Valley Lake Lookout references the area's industrial past
McGregor Coxall worked with Places Victoria to develop a lookout and viewing platform that would act as an anchor point for locals to enjoy the outdoors and participate in neighbourhood activation.
From the architect:
Valley Lake estate, in Keilor East, is located in a visually stunning pocket of the thriving north-west Melbourne, where land formations create a dramatic yet protective atmosphere. Built on the sloping land that was once Niddrie Quarry, basalt for road paving was mined there from the 1940s until 1975. McGregor Coxall worked with Places Victoria to develop a lookout and viewing platform that would act as an anchor point for locals to enjoy the outdoors and participate in neighbourhood activation.
Capturing the distinctive character and atmosphere of the landscape, the view overlooks 30 hectares of open space and escarpments. To date more than 180 houses have been built with another 400 in the pipeline and thus the lookout provides vital local outdoor amenity for a young community, encouraging serendipitous encounters and social interaction between neighbours. Strategically positioned along a man-made central ridgeline that ends at a prominent knoll, the lookout is designed as a light steel structure which floats over the manmade topography before cutting into the knoll, holding views as the boardwalk submerges into the topography and is finally released onto a cantilevered edge with striking elevated views across the quarry.

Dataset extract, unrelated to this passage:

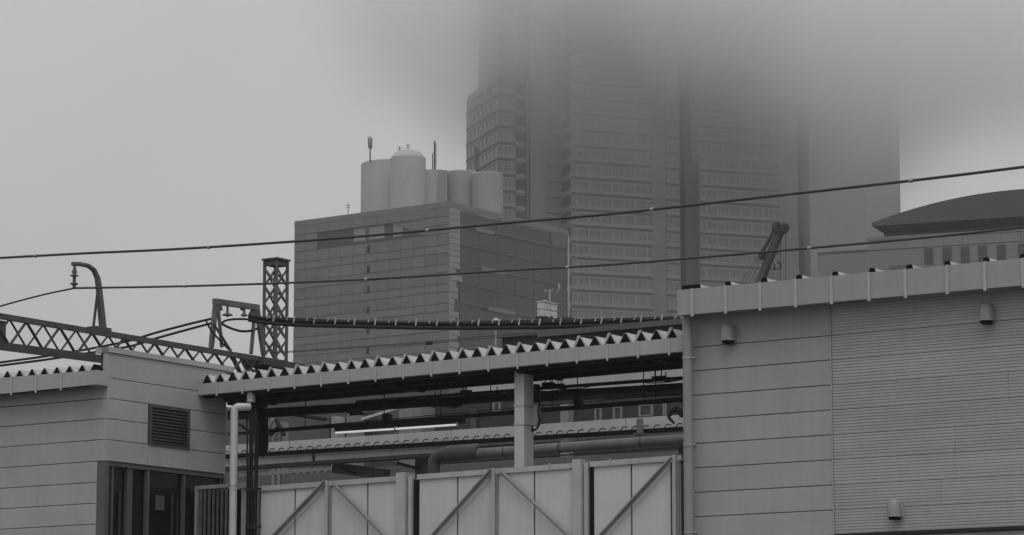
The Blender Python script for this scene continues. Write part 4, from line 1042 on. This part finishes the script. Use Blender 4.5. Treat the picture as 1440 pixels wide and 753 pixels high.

Referencing the industrial past, a simple material palette utilises galvanized steel and insitu concrete with a striped formwork finish reminiscent of the scraping of quarry diggers. The use of endemic planting species assists in framing views while the species are also selected to provide soil stabilisation. The whole concept behind the design was to create a memory of the industrial past of this site, referencing conveyor belts and the notion of excavating into the rock to extract the basalt. This is expressed in the linear rough surface of the concrete walls. At dusk the lookout appears in stark contrast to the sleepy suburban development, creating a sense of place that is unique in its context and hence creating its own strong identity.